◆ Data extract:
++++++++
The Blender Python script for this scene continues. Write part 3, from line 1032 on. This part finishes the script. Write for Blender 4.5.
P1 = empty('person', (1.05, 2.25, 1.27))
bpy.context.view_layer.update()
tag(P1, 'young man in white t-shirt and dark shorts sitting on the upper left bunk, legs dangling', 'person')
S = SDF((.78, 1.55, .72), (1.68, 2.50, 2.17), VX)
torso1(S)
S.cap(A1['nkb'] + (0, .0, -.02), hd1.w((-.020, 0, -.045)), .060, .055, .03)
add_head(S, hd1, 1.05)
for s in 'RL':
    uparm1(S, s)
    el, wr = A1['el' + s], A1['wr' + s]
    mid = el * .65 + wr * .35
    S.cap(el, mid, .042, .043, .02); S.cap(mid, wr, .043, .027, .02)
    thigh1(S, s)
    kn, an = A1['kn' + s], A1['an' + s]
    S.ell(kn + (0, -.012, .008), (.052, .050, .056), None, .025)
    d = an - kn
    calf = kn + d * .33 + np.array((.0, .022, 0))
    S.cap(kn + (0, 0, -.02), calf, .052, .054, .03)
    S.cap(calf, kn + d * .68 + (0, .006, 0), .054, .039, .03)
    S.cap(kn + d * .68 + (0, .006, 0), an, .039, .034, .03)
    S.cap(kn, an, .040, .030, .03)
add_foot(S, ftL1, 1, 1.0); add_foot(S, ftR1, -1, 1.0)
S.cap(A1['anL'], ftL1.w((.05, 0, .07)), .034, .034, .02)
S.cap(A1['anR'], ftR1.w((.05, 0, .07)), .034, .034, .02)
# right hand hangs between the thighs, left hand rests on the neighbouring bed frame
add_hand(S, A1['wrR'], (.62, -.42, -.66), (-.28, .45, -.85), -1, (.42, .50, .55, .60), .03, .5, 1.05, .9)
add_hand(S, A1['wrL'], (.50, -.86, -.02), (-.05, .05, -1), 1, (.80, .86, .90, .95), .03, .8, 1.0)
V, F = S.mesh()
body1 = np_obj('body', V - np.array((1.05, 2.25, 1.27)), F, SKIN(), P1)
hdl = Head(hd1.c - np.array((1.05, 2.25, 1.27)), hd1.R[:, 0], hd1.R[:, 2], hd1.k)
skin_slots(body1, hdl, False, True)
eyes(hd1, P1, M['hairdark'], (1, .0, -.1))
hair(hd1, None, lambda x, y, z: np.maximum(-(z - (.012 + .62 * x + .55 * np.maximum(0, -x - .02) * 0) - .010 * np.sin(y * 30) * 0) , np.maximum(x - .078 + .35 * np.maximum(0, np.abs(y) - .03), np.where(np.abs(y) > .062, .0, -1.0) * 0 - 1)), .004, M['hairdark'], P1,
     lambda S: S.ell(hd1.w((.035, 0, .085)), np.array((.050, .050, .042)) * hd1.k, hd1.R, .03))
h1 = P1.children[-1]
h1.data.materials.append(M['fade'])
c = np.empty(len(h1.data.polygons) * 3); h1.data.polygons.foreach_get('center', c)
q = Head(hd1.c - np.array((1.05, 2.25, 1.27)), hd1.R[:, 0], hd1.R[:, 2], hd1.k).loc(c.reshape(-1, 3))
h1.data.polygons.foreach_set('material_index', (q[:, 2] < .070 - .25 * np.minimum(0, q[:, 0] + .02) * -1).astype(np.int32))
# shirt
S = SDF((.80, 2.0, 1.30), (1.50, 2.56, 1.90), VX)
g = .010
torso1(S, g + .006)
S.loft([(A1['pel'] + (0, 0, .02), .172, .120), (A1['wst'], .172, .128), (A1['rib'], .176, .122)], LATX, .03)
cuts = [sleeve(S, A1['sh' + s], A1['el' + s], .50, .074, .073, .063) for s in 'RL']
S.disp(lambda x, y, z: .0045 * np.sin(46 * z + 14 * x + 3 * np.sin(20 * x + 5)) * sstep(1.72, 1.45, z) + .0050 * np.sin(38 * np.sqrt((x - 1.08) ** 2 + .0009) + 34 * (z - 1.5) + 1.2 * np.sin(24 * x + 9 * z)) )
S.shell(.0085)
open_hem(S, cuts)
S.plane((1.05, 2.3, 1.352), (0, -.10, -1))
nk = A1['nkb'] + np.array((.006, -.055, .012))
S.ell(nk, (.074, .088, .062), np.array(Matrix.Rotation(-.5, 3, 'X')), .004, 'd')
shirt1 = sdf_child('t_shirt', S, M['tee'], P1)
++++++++
◆ Problem statement: Each line above must be reproduced exactly as it stands.

◆ Right answer:
The Blender Python script for this scene continues. Write part 3, from line 1032 on. This part finishes the script. Write for Blender 4.5.
P1 = empty('person', (1.05, 2.25, 1.27))
bpy.context.view_layer.update()
tag(P1, 'young man in white t-shirt and dark shorts sitting on the upper left bunk, legs dangling', 'person')
S = SDF((.78, 1.55, .72), (1.68, 2.50, 2.17), VX)
torso1(S)
S.cap(A1['nkb'] + (0, .0, -.02), hd1.w((-.020, 0, -.045)), .060, .055, .03)
add_head(S, hd1, 1.05)
for s in 'RL':
    uparm1(S, s)
    el, wr = A1['el' + s], A1['wr' + s]
    mid = el * .65 + wr * .35
    S.cap(el, mid, .042, .043, .02); S.cap(mid, wr, .043, .027, .02)
    thigh1(S, s)
    kn, an = A1['kn' + s], A1['an' + s]
    S.ell(kn + (0, -.012, .008), (.052, .050, .056), None, .025)
    d = an - kn
    calf = kn + d * .33 + np.array((.0, .022, 0))
    S.cap(kn + (0, 0, -.02), calf, .052, .054, .03)
    S.cap(calf, kn + d * .68 + (0, .006, 0), .054, .039, .03)
    S.cap(kn + d * .68 + (0, .006, 0), an, .039, .034, .03)
    S.cap(kn, an, .040, .030, .03)
add_foot(S, ftL1, 1, 1.0); add_foot(S, ftR1, -1, 1.0)
S.cap(A1['anL'], ftL1.w((.05, 0, .07)), .034, .034, .02)
S.cap(A1['anR'], ftR1.w((.05, 0, .07)), .034, .034, .02)
# right hand hangs between the thighs, left hand rests on the neighbouring bed frame
add_hand(S, A1['wrR'], (.62, -.42, -.66), (-.28, .45, -.85), -1, (.42, .50, .55, .60), .03, .5, 1.05, .9)
add_hand(S, A1['wrL'], (.50, -.86, -.02), (-.05, .05, -1), 1, (.80, .86, .90, .95), .03, .8, 1.0)
V, F = S.mesh()
body1 = np_obj('body', V - np.array((1.05, 2.25, 1.27)), F, SKIN(), P1)
hdl = Head(hd1.c - np.array((1.05, 2.25, 1.27)), hd1.R[:, 0], hd1.R[:, 2], hd1.k)
skin_slots(body1, hdl, False, True)
eyes(hd1, P1, M['hairdark'], (1, .0, -.1))
hair(hd1, None, lambda x, y, z: np.maximum(-(z - (.012 + .62 * x + .55 * np.maximum(0, -x - .02) * 0) - .010 * np.sin(y * 30) * 0) , np.maximum(x - .078 + .35 * np.maximum(0, np.abs(y) - .03), np.where(np.abs(y) > .062, .0, -1.0) * 0 - 1)), .004, M['hairdark'], P1,
     lambda S: S.ell(hd1.w((.035, 0, .085)), np.array((.050, .050, .042)) * hd1.k, hd1.R, .03))
h1 = P1.children[-1]
h1.data.materials.append(M['fade'])
c = np.empty(len(h1.data.polygons) * 3); h1.data.polygons.foreach_get('center', c)
q = Head(hd1.c - np.array((1.05, 2.25, 1.27)), hd1.R[:, 0], hd1.R[:, 2], hd1.k).loc(c.reshape(-1, 3))
h1.data.polygons.foreach_set('material_index', (q[:, 2] < .070 - .25 * np.minimum(0, q[:, 0] + .02) * -1).astype(np.int32))
# shirt
S = SDF((.80, 2.0, 1.30), (1.50, 2.56, 1.90), VX)
g = .010
torso1(S, g + .006)
S.loft([(A1['pel'] + (0, 0, .02), .172, .120), (A1['wst'], .172, .128), (A1['rib'], .176, .122)], LATX, .03)
cuts = [sleeve(S, A1['sh' + s], A1['el' + s], .50, .074, .073, .063) for s in 'RL']
S.disp(lambda x, y, z: .0045 * np.sin(46 * z + 14 * x + 3 * np.sin(20 * x + 5)) * sstep(1.72, 1.45, z) + .0050 * np.sin(38 * np.sqrt((x - 1.08) ** 2 + .0009) + 34 * (z - 1.5) + 1.2 * np.sin(24 * x + 9 * z)) )
S.shell(.0085)
open_hem(S, cuts)
S.plane((1.05, 2.3, 1.352), (0, -.10, -1))
nk = A1['nkb'] + np.array((.006, -.055, .012))
S.ell(nk, (.074, .088, .062), np.array(Matrix.Rotation(-.5, 3, 'X')), .004, 'd')
shirt1 = sdf_child('t_shirt', S, M['tee'], P1)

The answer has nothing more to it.